Merantau
Saya sudah merantau sejak 2001, lepas masa SMA lalu meneruskan kuliah ke tanah Jatinangor. Sejak itu, saya tidak pernah benar-benar kembali ke rumah; menetap di rumah orang tua secara permanen. Dari Jatinangor saya pindah ke Bandung, meneruskan pendidikan dan bekerja. Lalu studi saya lanjutkan sampai ke negara Bunga Raya, sampai sekarang. Kalaupun pernah pulang, saya menetap di Jakarta; kost dan tinggal di rumah pemberian orangtua. Sendiri.

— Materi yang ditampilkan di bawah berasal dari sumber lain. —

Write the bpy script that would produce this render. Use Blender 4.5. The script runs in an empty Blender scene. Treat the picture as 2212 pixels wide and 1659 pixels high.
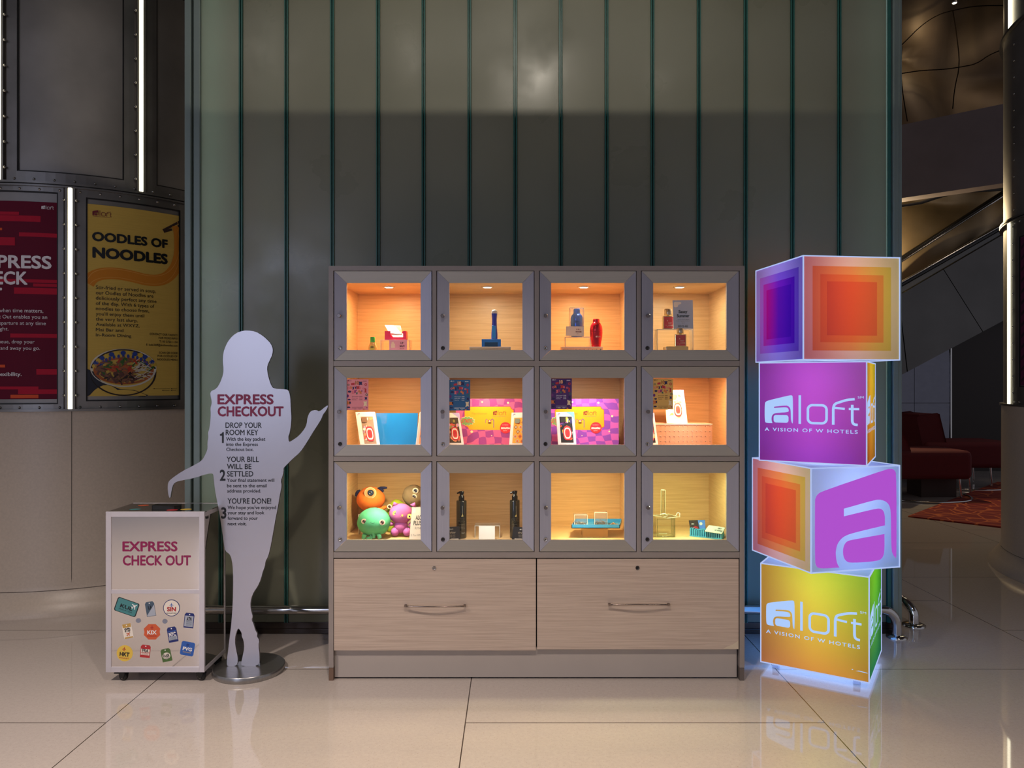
import bpy, math, random
from mathutils import Vector, Matrix, noise as mnoise
from mathutils.geometry import tessellate_polygon
random.seed(7)
# ------------------------------------------------------------ camera, world, light
F, CH, HY, CX = 1600.0, 1.5, 824.0, 1106.0      # focal length in pixels, eye height, horizon row, centre column
SC = bpy.context.scene
COL = SC.collection
cam_d = bpy.data.cameras.new('camera'); cam = bpy.data.objects.new('camera', cam_d); COL.objects.link(cam)
cam.location = (0, 0, CH); cam.rotation_euler = (math.pi/2, 0, 0)
cam_d.sensor_width = 36; cam_d.lens = 36*F/2212; cam_d.shift_y = -5.5/2212; cam_d.clip_start = .05
SC.camera = cam
vs = SC.view_settings
vs.view_transform = 'Standard'; vs.look = 'None'; vs.gamma = 1; vs.use_curve_mapping = False; vs.exposure = 0.0
w = bpy.data.worlds.new('world'); SC.world = w; w.use_nodes = True
w.node_tree.nodes['Background'].inputs[0].default_value = (.80, .80, .92, 1)
w.node_tree.nodes['Background'].inputs[1].default_value = .29
SC.cycles.use_denoising = True
SC.cycles.max_bounces = 8; SC.cycles.transparent_max_bounces = 16
SC.cycles.sample_clamp_indirect = 4.0

def light(kind, name, loc, power, color=(1, 1, 1), target=None, size=.1, size_y=None, spot=None, blend=.5, shape='DISK'):
    d = bpy.data.lights.new(name, kind); d.energy = power; d.color = color
    if kind == 'AREA':
        d.shape = shape; d.size = size
        if size_y: d.size_y = size_y
    else: d.shadow_soft_size = size
    if kind == 'SPOT': d.spot_size = math.radians(spot or 60); d.spot_blend = blend
    o = bpy.data.objects.new(name, d); COL.objects.link(o); o.location = loc
    if target is not None:
        o.rotation_euler = (Vector(target)-Vector(loc)).to_track_quat('-Z', 'Y').to_euler()
    return o
# cool area light added behind the camera to tint the metals bluish
light('AREA', 'cool_fill', (-4.3, -5.0, 2.7), 72, (.62, .70, 1), (-1.2, 4, 1.1), 1.5, 3.2, shape='RECTANGLE')
# warm downlights over the foreground floor
for x, y, p in ((-2.5, 1.6, 430), (-.2, 1.4, 240), (2.2, 1.3, 165)):
    light('SPOT', 'downlight', (x, y, 3.52), p, (1, .86, .77), (x, y+.05, 0), .06, spot=116, blend=.9)
# lamps above the added slab that wash the top of the glass wall
for x, p in ((-2.3, 14), (-.95, 14), (.18, 60), (1.5, 8)):
    light('SPOT', 'wall_washer', (x, 1.55, 4.59), p, (1, .90, .76), (x*1.02, 4.4, 3.5), .05, spot=80, blend=.9)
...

Banyak waktu saya habiskan sendiri. Mungkin karena saya tipikal penyendiri. Walaupun banyak teman, tidak membuat saya selalu dikelilingi oleh mereka secara fisik setiap harinya. Teman dekat saya bisa dihitung pakai jari. Tidak banyak, tetapi mereka selalu ada sejak pertama kali kami berkenalan. Senang dan susah biasanya kami bagi cerita. Iringan doa tak terhingga jumlahnya, tidak terbatas jarak pula. Walaupun mereka tidak selalu wujud nyata batang hidungnya, tapi saya tahu bahwa mereka selalu ada untuk saya. Sama seperti keluarga.

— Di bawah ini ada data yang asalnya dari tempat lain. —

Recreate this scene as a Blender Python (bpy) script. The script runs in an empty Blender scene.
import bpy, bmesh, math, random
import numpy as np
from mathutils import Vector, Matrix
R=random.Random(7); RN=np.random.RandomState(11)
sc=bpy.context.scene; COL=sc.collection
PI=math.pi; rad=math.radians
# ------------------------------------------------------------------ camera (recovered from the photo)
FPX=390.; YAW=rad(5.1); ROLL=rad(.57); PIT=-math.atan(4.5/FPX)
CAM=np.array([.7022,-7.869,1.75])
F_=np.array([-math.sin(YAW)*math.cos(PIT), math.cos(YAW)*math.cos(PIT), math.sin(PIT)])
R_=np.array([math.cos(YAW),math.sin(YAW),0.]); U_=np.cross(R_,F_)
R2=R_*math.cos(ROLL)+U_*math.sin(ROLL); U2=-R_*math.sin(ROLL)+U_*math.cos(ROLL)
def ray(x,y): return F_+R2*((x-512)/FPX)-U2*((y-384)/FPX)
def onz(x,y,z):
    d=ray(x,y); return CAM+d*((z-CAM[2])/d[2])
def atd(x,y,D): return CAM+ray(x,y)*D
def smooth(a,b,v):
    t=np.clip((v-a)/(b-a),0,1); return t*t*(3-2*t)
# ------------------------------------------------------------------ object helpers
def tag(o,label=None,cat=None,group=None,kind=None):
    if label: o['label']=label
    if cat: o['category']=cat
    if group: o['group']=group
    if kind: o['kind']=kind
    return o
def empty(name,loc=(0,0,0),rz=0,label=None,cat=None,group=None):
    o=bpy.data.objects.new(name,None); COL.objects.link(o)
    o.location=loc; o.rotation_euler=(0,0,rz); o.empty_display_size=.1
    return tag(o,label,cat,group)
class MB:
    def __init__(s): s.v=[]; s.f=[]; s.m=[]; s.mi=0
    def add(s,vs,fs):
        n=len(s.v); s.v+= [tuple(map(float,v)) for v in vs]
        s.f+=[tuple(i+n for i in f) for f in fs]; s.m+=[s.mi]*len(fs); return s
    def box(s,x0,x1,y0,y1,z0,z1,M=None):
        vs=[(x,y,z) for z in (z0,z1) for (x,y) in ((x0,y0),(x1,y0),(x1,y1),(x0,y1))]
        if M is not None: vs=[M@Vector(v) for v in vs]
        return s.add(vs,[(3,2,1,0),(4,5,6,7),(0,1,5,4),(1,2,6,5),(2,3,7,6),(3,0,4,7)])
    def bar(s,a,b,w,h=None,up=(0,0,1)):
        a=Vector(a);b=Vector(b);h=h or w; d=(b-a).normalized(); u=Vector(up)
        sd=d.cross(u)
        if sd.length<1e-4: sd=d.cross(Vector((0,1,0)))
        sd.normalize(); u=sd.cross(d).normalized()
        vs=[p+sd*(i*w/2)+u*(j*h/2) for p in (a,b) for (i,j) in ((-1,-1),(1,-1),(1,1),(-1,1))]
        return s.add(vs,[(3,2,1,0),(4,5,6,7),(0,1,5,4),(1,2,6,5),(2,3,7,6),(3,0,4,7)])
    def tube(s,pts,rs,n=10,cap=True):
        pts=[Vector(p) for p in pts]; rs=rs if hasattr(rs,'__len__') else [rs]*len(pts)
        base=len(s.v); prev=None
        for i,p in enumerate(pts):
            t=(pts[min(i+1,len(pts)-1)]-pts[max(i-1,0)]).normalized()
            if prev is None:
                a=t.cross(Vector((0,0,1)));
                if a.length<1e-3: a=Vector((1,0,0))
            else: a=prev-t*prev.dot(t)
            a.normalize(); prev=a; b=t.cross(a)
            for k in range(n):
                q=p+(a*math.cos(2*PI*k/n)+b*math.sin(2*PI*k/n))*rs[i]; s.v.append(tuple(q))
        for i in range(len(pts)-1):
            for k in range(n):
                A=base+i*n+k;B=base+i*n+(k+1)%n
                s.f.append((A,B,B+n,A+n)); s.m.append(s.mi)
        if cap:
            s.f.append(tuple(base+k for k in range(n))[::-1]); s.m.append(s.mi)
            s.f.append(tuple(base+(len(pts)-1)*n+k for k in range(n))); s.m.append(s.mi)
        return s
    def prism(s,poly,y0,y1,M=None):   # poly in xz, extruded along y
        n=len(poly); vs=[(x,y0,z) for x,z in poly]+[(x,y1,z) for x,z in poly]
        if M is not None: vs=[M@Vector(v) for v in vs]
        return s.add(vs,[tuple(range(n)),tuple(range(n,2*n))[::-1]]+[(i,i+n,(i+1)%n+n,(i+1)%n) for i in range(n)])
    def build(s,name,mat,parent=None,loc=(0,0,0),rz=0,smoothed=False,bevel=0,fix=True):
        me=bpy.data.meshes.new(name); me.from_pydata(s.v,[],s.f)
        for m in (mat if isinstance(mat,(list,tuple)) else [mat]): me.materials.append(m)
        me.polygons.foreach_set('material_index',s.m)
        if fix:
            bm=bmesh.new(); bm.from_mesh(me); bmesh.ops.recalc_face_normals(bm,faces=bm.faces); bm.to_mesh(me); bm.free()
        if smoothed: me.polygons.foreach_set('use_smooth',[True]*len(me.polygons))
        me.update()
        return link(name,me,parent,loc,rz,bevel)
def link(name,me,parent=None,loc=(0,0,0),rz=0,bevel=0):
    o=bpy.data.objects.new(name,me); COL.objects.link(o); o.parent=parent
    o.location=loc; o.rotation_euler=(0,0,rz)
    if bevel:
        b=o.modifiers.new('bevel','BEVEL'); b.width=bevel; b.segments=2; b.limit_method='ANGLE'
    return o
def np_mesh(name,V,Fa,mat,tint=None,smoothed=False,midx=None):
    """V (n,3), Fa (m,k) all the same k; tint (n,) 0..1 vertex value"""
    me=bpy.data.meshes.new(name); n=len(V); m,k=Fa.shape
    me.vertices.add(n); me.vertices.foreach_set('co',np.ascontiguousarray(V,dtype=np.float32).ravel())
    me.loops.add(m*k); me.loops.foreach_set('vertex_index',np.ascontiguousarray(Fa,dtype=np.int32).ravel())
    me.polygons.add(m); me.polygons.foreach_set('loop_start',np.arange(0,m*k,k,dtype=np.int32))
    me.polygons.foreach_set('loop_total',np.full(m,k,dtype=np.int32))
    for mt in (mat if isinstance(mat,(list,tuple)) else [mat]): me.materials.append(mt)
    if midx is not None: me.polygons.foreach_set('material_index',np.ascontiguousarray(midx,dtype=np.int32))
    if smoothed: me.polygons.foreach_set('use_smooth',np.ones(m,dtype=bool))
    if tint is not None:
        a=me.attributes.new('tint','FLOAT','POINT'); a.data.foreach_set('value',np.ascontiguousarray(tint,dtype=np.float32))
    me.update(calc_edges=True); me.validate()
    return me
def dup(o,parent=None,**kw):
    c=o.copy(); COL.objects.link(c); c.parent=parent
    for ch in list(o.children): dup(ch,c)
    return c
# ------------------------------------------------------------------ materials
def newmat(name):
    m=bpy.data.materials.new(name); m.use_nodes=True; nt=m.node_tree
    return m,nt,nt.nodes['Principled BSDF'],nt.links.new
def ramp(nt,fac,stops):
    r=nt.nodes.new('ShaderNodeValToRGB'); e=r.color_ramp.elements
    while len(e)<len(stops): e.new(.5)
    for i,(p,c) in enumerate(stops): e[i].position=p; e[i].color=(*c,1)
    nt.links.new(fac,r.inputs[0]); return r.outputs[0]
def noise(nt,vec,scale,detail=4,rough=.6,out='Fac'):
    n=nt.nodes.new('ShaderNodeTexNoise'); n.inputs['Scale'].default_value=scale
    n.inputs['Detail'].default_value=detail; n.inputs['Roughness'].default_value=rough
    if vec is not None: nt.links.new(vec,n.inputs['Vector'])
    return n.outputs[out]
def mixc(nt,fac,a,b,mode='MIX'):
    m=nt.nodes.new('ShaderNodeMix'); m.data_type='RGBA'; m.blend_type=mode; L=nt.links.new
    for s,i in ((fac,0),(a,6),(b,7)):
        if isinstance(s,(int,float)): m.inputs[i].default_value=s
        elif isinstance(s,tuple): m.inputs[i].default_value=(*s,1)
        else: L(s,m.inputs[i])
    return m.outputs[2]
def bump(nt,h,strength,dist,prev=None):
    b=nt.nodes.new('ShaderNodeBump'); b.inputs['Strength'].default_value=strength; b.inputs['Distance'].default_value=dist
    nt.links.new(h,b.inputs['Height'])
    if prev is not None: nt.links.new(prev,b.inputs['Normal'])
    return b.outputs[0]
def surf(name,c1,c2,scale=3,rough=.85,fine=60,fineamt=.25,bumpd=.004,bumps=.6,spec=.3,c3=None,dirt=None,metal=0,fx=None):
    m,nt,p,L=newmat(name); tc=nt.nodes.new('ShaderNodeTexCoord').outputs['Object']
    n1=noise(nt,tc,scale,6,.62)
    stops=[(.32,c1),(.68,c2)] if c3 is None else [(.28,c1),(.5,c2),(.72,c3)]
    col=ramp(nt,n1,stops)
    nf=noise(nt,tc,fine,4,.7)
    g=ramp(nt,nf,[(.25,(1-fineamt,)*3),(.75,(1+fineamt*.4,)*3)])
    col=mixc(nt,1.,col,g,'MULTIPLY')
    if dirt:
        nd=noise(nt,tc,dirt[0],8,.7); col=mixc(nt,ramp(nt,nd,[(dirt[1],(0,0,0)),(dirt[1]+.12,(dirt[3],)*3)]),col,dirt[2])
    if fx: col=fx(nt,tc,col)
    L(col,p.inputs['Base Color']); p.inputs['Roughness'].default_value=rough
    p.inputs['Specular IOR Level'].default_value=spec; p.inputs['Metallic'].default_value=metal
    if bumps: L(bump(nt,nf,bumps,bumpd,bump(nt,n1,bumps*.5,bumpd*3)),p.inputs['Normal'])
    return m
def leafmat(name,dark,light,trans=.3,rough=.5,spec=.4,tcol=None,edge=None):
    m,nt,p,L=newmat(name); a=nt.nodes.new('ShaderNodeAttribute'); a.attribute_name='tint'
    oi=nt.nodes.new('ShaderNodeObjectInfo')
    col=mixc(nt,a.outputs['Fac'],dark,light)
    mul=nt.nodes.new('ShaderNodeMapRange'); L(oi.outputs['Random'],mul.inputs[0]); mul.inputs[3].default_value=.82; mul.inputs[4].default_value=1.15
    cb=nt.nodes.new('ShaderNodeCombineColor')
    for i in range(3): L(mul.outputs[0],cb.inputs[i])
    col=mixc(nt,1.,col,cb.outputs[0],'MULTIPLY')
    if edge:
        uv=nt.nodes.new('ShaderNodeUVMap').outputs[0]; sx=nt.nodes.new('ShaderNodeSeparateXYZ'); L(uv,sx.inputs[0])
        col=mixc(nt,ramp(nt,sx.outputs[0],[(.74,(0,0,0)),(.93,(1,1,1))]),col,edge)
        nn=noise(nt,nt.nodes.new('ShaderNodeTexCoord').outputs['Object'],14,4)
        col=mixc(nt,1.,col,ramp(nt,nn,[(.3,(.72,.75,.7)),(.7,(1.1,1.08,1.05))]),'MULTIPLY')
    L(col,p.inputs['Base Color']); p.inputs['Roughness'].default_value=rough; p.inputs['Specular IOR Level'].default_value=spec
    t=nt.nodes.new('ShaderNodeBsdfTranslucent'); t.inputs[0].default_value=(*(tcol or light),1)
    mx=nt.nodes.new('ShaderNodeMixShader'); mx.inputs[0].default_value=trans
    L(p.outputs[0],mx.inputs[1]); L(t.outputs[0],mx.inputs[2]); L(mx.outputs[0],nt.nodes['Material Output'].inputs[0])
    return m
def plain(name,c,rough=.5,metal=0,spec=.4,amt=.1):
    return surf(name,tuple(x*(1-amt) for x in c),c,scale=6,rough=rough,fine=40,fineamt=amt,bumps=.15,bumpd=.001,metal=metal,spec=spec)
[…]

Sekian belas tahun hidup sendiri, banyak susah senang yang saya alami; dibagi atau ditelan sendiri. Saat bahagia tapi harus menikmatinya sendirian, itu getir juga, walau harus disyukuri. Saat terkena musibah atau bersedih tapi harus memikulnya sendirian, tak terperi rasanya, walau harus tetap disyukuri. Ada saat di mana saya mencapai keberhasilan setelah jatuh bangun, tapi tidak ada siapa-siapa yang bisa saya peluk untuk meluapkan haru bahagia. Ada kalanya saya terserang demam tinggi diiringi badan menggigil dan saya harus mengaduk bubur sendiri di dapur. Tidak ada ucapan selamat tidur yang menghantar ke alam mimpi.

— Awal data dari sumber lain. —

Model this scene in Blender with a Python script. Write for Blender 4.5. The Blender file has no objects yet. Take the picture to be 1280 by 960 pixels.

Dari sekian banyak keputusan tentang merantau ini, yang paling saya ingat adalah keputusan untuk melanjutkan sekolah tingkat doktoral. Pertama adalah saya tidak pernah bermimpi sekolah setinggi ini. Kedua adalah saya tidak punya modal apa-apa untuk sekolah lagi. Terakhir adalah saya tidak tahu mau apa dan akan jadi apa di kemudian hari. Yang jelas, tujuh tahun lalu rasa sakit membawa saya pada keputusan itu dan Alhamdulillah orangtua merestui dengan air mata dan doa mereka.
Di ujung perjalanan sekolah tertinggi yang seperti mimpi ini, saya membuat langkah lainnya. Melawan ketakutan dan ketidakpercaya-dirian saya. Dengan modal seadanya, langkah itu kemudian mendapat sambutan. Kalau memang semesta merestui dan Allah memberikan ridha serta memudahkan jalan, saya akan melangkah lagi ke tempat baru yang lebih jauh dari rumah orangtua. Semoga ini langkah baik menuju langkah-langkah baik lainnya. Semoga Allah memberi rezeki sehat lahir bathin bagi saya dan keluarga, juga orang-orang terdekat. Dilindungi dan senantiasa didekatkan dalam hati dan pikiran. Berbekal Bismillah, saya niatkan langkah ini.